In the listing below, find the line with "from mathutils import", then repeat exactly every line from the top through that one.

** begin **

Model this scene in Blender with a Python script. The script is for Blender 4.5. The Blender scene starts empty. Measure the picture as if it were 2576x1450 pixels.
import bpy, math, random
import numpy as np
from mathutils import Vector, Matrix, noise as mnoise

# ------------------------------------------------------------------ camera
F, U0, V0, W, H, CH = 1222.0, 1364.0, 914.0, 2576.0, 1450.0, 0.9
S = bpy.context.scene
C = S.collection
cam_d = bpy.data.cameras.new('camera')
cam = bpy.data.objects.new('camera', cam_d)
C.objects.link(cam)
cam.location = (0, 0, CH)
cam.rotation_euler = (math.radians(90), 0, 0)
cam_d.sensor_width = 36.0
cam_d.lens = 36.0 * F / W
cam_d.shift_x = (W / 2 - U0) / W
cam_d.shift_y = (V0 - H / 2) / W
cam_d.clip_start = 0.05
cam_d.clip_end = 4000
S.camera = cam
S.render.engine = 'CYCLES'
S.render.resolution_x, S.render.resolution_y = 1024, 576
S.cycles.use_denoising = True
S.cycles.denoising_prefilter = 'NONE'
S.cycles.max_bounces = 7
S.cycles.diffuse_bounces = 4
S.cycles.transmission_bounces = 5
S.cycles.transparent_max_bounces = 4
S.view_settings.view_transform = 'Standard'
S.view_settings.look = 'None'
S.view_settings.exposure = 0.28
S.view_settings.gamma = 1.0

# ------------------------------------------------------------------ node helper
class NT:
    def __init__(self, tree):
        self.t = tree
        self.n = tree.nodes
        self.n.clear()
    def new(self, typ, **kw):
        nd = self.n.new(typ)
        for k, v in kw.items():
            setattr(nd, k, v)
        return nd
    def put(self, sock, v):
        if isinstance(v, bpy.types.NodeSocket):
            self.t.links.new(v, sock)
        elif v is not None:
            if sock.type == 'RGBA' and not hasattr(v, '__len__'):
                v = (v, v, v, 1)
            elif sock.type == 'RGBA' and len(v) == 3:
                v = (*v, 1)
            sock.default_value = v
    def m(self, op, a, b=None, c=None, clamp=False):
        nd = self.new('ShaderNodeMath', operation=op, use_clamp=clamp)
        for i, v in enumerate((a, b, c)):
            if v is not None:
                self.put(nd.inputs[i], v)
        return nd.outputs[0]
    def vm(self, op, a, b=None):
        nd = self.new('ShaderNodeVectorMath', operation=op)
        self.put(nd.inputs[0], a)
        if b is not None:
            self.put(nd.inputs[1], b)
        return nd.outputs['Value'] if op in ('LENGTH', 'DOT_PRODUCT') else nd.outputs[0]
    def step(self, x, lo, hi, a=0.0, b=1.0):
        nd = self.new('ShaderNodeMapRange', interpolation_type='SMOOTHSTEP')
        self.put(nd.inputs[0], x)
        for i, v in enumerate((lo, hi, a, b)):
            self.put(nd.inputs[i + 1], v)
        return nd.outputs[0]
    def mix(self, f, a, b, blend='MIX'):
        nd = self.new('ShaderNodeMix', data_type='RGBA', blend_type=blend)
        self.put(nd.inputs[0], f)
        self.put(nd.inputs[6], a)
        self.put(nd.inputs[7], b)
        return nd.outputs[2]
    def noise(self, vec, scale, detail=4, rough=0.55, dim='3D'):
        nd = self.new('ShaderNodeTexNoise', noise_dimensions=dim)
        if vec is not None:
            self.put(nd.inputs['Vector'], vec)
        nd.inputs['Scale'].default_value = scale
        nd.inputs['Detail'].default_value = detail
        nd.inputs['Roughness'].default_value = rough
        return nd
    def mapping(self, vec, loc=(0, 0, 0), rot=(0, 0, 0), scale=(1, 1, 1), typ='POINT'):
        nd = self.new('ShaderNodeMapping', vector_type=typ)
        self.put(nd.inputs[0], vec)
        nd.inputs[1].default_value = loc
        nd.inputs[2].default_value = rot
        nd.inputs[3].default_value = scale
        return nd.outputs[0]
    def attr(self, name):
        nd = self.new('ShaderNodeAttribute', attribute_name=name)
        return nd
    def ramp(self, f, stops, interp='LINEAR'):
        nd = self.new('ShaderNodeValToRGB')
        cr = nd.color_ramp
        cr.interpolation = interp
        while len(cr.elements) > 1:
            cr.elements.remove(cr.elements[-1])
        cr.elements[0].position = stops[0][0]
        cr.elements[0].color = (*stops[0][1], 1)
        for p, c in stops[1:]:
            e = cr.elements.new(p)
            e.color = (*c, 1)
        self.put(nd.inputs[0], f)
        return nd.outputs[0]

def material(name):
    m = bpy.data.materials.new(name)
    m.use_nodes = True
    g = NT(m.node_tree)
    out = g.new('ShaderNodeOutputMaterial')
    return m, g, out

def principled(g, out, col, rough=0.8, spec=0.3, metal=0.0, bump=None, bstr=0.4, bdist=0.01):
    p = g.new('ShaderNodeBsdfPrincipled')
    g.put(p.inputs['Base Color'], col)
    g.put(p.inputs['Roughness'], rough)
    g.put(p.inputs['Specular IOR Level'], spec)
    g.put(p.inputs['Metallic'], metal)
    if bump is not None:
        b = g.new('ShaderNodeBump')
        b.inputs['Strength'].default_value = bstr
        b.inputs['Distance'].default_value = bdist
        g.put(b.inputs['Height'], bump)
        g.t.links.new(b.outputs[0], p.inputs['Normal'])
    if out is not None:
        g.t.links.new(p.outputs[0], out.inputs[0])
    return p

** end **

§ SOLUTION FOR THIS EXERCISE
Model this scene in Blender with a Python script. The script is for Blender 4.5. The Blender scene starts empty. Measure the picture as if it were 2576x1450 pixels.
import bpy, math, random
import numpy as np
from mathutils import Vector, Matrix, noise as mnoise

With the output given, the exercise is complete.